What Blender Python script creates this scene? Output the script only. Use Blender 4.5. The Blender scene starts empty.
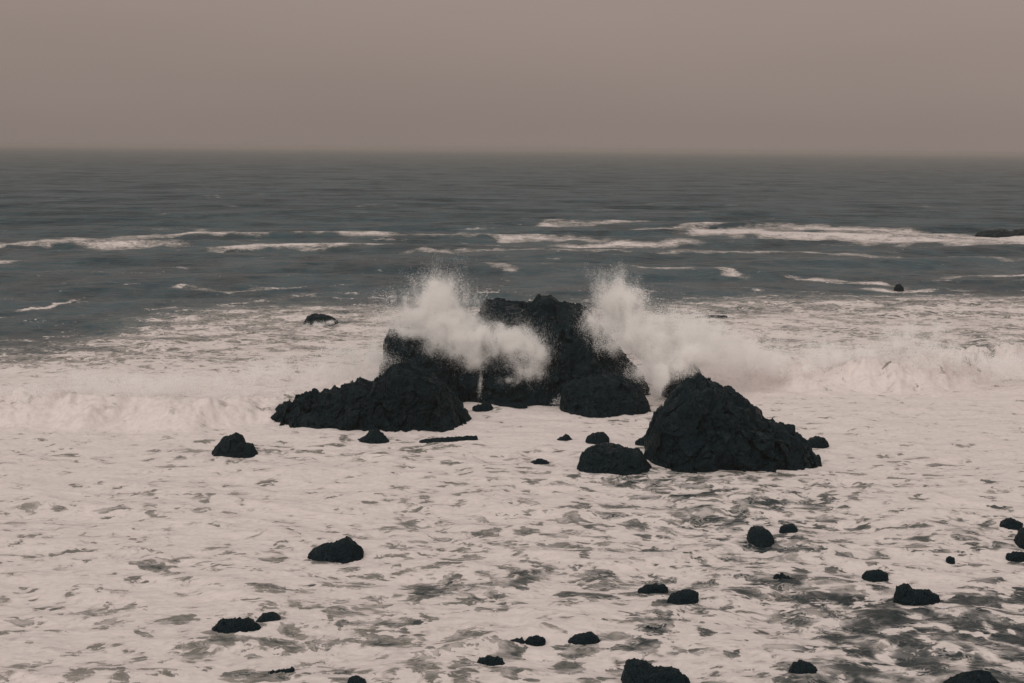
import bpy, math, random
import numpy as np
from mathutils import Matrix, Vector

rng = np.random.default_rng(11)
random.seed(5)
S = bpy.context.scene
COL = S.collection
W, H = 1024, 683
FPX = 1407.0            # focal length in pixels of the 1024 wide frame
CAM_H = 20.0
PITCH = math.degrees(math.atan((341.5 - 149.0) / FPX))
ROLL = 0.52

# ------------------------------------------------------------------ camera
cam_data = bpy.data.cameras.new("camera")
cam = bpy.data.objects.new("camera", cam_data)
COL.objects.link(cam)
cam_data.sensor_width = 36.0
cam_data.lens = FPX / W * 36.0
cam_data.clip_start = 0.5
cam_data.clip_end = 60000.0
MW = Matrix.Translation((0, 0, CAM_H)) @ Matrix.Rotation(math.radians(90 - PITCH), 4, 'X') @ Matrix.Rotation(math.radians(ROLL), 4, 'Z')
cam.matrix_world = MW
S.camera = cam
R3 = np.array(MW.to_3x3())


def ray(px, py):
    """world direction seen at a photo position"""
    px = np.asarray(px, float); py = np.asarray(py, float)
    c = np.stack([(px - W / 2) / FPX, -(py - H / 2) / FPX, -np.ones_like(px)], -1)
    return c @ R3.T


def at_y(px, py, Y):
    d = ray(px, py)
    t = Y / d[..., 1]
    return d[..., 0] * t, CAM_H + d[..., 2] * t


def ground(px, py, z=0.0):
    d = ray(px, py)
    t = (z - CAM_H) / d[..., 2]
    return d[..., 0] * t, d[..., 1] * t


def project(x, y, z=0.0):
    p = np.stack([x, y, np.zeros_like(x) + z - CAM_H], -1) @ R3
    return W / 2 + FPX * p[..., 0] / -p[..., 2], H / 2 - FPX * p[..., 1] / -p[..., 2]


# ------------------------------------------------------------------ noise
PERM = np.random.default_rng(3).permutation(256).astype(np.int64)
PERM = np.concatenate([PERM, PERM, PERM])
GR = np.random.default_rng(4).normal(size=(256, 3))
GR /= np.linalg.norm(GR, axis=1, keepdims=True)


def pn(x, y, z):
    x = np.asarray(x, float); y = np.asarray(y, float) + 0 * x; z = np.asarray(z, float) + 0 * x
    xi = np.floor(x); yi = np.floor(y); zi = np.floor(z)
    xf = x - xi; yf = y - yi; zf = z - zi
    xi = xi.astype(np.int64) & 255; yi = yi.astype(np.int64) & 255; zi = zi.astype(np.int64) & 255
    f = lambda t: t * t * t * (t * (t * 6 - 15) + 10)
    u, v, w = f(xf), f(yf), f(zf)
    out = 0
    for dx in (0, 1):
        for dy in (0, 1):
            for dz in (0, 1):
                h = PERM[PERM[PERM[(xi + dx) & 255] + ((yi + dy) & 255)] + ((zi + dz) & 255)]
                g = GR[h]
                d = g[..., 0] * (xf - dx) + g[..., 1] * (yf - dy) + g[..., 2] * (zf - dz)
                out = out + d * (u if dx else 1 - u) * (v if dy else 1 - v) * (w if dz else 1 - w)
    return out * 1.6


GR2 = np.stack([np.cos(np.arange(256) * 2.39996), np.sin(np.arange(256) * 2.39996)], -1).astype(np.float32)
PERM2 = PERM.astype(np.int32)


def pn2(x, y, seed=0.0):
    x = np.asarray(x, np.float32) + np.float32(seed * 13.7); y = np.asarray(y, np.float32) + np.float32(seed * 7.3)
    xi = np.floor(x); yi = np.floor(y)
    xf = x - xi; yf = y - yi
    xi = xi.astype(np.int32) & 255; yi = yi.astype(np.int32) & 255
    u = xf * xf * xf * (xf * (xf * 6 - 15) + 10); v = yf * yf * yf * (yf * (yf * 6 - 15) + 10)
    def g(dx, dy):
        q = GR2[PERM2[PERM2[(xi + dx) & 255] + ((yi + dy) & 255)]]
        return q[..., 0] * (xf - dx) + q[..., 1] * (yf - dy)
    a = g(0, 0) * (1 - u) + g(1, 0) * u
    b = g(0, 1) * (1 - u) + g(1, 1) * u
    return (a * (1 - v) + b * v) * np.float32(1.5)


def fbm(x, y, z, oct=4, gain=0.5):
    a, s, f = 0, 1.0, 1.0
    if np.isscalar(z):
        for k in range(oct):
            a = a + s * pn2(x * f, y * f if not np.isscalar(y) else np.float32(y * f), z + 1.7 * k)
            s *= gain; f *= 2.03
        return a
    for k in range(oct):
        a = a + s * pn(x * f + 17.3 * k, y * f + 5.1 * k, z * f + 9.7 * k)
        s *= gain; f *= 2.03
    return a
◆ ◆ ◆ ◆
**Prompt**
Quote, please, every line of the material above from its start through the line that has "from mathutils import Matrix, Vector", reproducing the words exactly and dropping any images.

**Exercise answer**
What Blender Python script creates this scene? Output the script only. Use Blender 4.5. The Blender scene starts empty.
import bpy, math, random
import numpy as np
from mathutils import Matrix, Vector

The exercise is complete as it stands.